Kenya backs Rostam's $130 million Taifa Gas terminal, clearing way for Africa’s largest LPG facility

Mombasa. A company founded by Tanzanian billionaire and industrialist Rostam Aziz, Taifa Gas Investments SEZ Ltd, has secured a major reprieve after Kenya’s Environment and Land Court (ELC) struck out a petition challenging the construction of its $130 million Liquefied Petroleum Gas (LPG) terminal at the Dongo Kundu Special Economic Zone in Likoni, Mombasa.

The court dismissed a petition filed by two Likoni residents who opposed the construction of the 30,000-tonne LPG facility, after upholding Taifa Gas’s preliminary objection. Justice Stephen Kibunja ruled that the Environmental Impact Assessment (EIA) Licence No. NEMA/EIA/PSL/21998 was lawfully issued and that all regulatory approvals complied with the Environmental Management and Coordination Act (EMCA), 1999, as well as Kenya’s constitutional safeguards.

With the ruling, an earlier temporary order restraining Taifa Gas Investments SEZ Ltd from continuing construction of the project now lapses.

Reacting to the decision, Mr Aziz said in a statement at the weekend that his company welcomed the judgment in Petition No. E006 of 2025, describing it as a vindication of both due process and environmental compliance.

“This ruling is not only a vindication of our commitment to due process and environmental responsibility, but also a milestone for Kenya’s energy transition. Our 30,000-metric-tonne LPG terminal, the largest in Africa, will expand access to clean energy, strengthen regional energy stability, and create new pathways for prosperity,” he said.

Mr Aziz said that the company’s sustainability efforts extend beyond energy infrastructure.

 “Alongside delivering clean energy solutions, we are committing to improving livelihoods, especially for the women living in communities around the project. Empowering women economically is central to ensuring this project delivers long-term, inclusive impact,” he noted.

Justice Kibunja emphasised jurisdictional discipline, observing that both the National Environment Management Authority (Nema) and the National Environment Tribunal (NET) had previously validated the project’s environmental approvals. The Court also noted that the petitioners were members of the same Likoni community that had earlier raised similar issues before NET in 2022.

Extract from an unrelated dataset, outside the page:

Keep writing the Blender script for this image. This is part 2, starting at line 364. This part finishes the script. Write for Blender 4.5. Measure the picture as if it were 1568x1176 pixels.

By upholding the preliminary objection, the Court established an important precedent on the finality of environmental approvals, ensuring that legally sanctioned projects cannot be subjected to repeated litigation through recycled petitions. The ruling boosts investor confidence and reinforces Kenya’s efforts to balance environmental justice with sustainable development.

“We appreciate the Court’s clarity, which allows us to move forward with full focus on safe, sustainable delivery,” said Taifa Group General Counsel, Dr Timothy Kyepa. “It demonstrates that when investors follow the law and uphold environmental safeguards, Kenya’s institutions will provide certainty and protection. This is good for justice, good for business, and good for sustainable development.”

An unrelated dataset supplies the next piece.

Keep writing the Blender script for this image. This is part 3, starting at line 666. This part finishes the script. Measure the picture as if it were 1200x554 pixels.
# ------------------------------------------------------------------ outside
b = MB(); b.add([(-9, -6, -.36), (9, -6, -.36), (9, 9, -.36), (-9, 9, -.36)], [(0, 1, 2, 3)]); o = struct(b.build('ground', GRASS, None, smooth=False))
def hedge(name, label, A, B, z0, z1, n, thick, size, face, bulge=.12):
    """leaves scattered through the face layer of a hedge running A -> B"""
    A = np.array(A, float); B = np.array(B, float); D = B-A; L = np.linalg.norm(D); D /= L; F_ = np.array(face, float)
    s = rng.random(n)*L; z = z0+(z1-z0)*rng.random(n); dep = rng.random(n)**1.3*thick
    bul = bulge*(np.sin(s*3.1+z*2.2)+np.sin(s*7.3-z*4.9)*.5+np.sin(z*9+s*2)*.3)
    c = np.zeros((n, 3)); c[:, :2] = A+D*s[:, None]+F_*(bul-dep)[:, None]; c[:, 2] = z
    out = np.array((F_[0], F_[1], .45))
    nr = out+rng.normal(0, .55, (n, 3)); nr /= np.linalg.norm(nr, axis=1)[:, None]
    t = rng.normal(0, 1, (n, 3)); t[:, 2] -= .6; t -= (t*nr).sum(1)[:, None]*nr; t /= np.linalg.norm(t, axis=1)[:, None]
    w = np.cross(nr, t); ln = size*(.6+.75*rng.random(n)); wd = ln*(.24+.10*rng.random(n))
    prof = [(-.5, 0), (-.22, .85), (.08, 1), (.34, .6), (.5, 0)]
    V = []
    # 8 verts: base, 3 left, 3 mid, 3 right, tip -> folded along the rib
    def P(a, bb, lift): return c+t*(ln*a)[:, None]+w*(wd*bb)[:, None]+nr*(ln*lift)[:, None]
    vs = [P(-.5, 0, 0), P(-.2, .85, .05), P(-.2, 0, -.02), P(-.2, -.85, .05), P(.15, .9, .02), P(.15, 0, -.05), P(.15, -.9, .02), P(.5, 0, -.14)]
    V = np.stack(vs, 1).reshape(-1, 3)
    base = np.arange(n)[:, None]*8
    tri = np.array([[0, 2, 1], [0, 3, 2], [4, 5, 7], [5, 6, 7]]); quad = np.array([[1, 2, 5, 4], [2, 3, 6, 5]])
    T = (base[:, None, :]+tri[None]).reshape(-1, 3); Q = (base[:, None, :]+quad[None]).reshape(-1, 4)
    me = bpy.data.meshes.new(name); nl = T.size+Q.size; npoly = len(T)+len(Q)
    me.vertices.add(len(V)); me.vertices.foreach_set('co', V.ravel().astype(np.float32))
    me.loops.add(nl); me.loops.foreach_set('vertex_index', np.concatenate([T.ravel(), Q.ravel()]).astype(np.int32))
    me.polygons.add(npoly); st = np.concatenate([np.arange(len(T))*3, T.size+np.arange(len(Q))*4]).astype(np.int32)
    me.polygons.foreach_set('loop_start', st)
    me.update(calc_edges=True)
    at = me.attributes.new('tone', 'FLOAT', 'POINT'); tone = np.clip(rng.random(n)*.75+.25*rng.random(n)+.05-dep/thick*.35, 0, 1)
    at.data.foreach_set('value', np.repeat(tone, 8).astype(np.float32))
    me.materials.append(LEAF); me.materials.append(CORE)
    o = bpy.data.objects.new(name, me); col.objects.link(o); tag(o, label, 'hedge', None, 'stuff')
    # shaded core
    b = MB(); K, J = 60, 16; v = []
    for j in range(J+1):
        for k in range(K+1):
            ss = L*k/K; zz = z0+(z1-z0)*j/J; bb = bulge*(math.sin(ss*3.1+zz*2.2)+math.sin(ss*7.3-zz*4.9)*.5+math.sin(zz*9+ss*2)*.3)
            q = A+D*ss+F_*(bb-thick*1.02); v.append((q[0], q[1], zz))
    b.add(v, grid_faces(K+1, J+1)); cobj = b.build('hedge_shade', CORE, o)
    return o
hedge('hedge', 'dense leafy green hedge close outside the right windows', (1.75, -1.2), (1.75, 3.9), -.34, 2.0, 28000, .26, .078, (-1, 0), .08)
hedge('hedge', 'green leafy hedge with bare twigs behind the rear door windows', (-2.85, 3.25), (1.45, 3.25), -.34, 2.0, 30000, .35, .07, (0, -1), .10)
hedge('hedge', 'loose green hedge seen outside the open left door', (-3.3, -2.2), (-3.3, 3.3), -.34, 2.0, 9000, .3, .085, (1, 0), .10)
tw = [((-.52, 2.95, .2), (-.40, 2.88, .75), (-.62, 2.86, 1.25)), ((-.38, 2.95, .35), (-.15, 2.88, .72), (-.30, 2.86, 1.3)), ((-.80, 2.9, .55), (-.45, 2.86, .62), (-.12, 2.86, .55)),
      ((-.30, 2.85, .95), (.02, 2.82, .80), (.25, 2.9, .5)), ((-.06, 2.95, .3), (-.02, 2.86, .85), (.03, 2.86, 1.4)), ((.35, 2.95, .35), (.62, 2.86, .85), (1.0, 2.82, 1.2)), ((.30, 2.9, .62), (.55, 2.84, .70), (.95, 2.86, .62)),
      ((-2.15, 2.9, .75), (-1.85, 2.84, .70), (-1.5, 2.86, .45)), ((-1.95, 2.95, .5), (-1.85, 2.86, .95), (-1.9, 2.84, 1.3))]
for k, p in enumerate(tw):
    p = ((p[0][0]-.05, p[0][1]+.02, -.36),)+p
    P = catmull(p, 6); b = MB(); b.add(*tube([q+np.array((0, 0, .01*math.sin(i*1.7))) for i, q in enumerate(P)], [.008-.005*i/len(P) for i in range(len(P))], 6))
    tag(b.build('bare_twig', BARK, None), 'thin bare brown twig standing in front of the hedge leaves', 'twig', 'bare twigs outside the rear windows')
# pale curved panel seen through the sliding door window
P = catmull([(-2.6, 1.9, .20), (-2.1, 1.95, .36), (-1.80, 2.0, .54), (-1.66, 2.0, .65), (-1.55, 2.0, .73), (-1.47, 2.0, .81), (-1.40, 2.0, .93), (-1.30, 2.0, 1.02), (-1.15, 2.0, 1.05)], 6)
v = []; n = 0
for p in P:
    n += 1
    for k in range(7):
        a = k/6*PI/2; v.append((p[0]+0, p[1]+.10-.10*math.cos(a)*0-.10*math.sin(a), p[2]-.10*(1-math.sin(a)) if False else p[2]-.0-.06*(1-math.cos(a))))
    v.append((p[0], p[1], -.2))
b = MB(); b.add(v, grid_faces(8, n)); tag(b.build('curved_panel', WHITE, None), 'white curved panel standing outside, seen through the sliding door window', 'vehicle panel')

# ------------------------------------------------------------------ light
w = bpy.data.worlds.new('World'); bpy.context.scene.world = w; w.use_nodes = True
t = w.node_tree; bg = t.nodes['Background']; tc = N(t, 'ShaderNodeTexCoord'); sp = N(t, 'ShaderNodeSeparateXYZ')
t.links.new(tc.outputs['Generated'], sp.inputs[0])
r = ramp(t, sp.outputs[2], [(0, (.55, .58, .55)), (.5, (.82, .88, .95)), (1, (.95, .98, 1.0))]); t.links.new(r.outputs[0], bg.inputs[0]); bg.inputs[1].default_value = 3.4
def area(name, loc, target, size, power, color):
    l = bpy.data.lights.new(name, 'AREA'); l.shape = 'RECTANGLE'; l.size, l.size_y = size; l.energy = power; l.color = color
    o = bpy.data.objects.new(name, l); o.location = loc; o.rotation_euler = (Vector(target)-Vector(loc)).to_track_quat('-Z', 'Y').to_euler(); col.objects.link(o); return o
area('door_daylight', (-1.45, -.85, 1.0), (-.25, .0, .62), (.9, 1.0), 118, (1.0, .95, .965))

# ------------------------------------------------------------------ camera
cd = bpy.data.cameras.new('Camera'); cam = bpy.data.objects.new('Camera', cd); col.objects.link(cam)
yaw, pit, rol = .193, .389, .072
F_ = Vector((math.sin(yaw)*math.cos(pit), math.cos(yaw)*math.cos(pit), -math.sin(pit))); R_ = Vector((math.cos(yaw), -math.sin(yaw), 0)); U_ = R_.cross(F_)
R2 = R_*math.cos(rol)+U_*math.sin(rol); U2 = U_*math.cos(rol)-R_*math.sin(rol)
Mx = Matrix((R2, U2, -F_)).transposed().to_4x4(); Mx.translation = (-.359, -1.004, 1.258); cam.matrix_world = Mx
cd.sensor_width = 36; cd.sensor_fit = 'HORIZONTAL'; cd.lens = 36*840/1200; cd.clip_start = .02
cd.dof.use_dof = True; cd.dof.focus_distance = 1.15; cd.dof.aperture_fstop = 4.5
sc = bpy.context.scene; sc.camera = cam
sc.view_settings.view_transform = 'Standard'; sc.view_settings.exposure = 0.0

The Dongo Kundu LPG terminal is expected to shore up Kenya’s energy security, promote clean cooking solutions, and generate significant employment opportunities. It is also poised to enhance competition in the LPG market, reduce fuel costs, and stabilise supply in line with the National Energy Policy (2018).

Kenya aims to raise LPG penetration from 24 percent to 70 percent by 2028 as part of its clean-cooking strategy under the Ministry of Energy. The 30,000-tonne storage capacity at the new terminal is expected to ease import bottlenecks, reduce price volatility, and ensure consistent supply. The facility further strengthens cross-border energy cooperation between Kenya and Tanzania, aligning with the objectives of the African Continental Free Trade Area (AfCFTA) and the East African Community (EAC).

“This project is not just about infrastructure; it’s about unlocking regional energy resilience. The Dongo Kundu terminal will position Kenya as a key LPG hub for East Africa,” Mr Aziz said.

Taifa Group, founded by Mr Aziz, is a diversified East African conglomerate with interests in energy, telecommunications, logistics, mining, agriculture and manufacturing. Through its subsidiary, Taifa Gas Investments SEZ Ltd, the Group is undertaking what is considered one of Kenya’s largest LPG infrastructure investments, with the goal of lowering energy costs and supporting long-term economic growth.

The ELC further ruled that the petition was res judicata, noting that the issues and parties were identical to those involved in earlier NET appeals. Justice Kibunja held that the petitioners’ claims were not constitutional grievances but rather a challenge to the company’s EIA licence—an issue legally within NET’s jurisdiction.

The Court also found that the petitioners had presented no documentary evidence to rebut the approvals and licensing documents submitted by Taifa Gas.

 “The court therefore has no reasons or basis upon which to fault the process undertaken by the respondent and approvals obtained in respect of their LPG project,” the ruling stated.

The judge ruled that, as NET is the competent forum for appeals relating to EIA licences issued by Nema, the case before the ELC had been filed prematurely.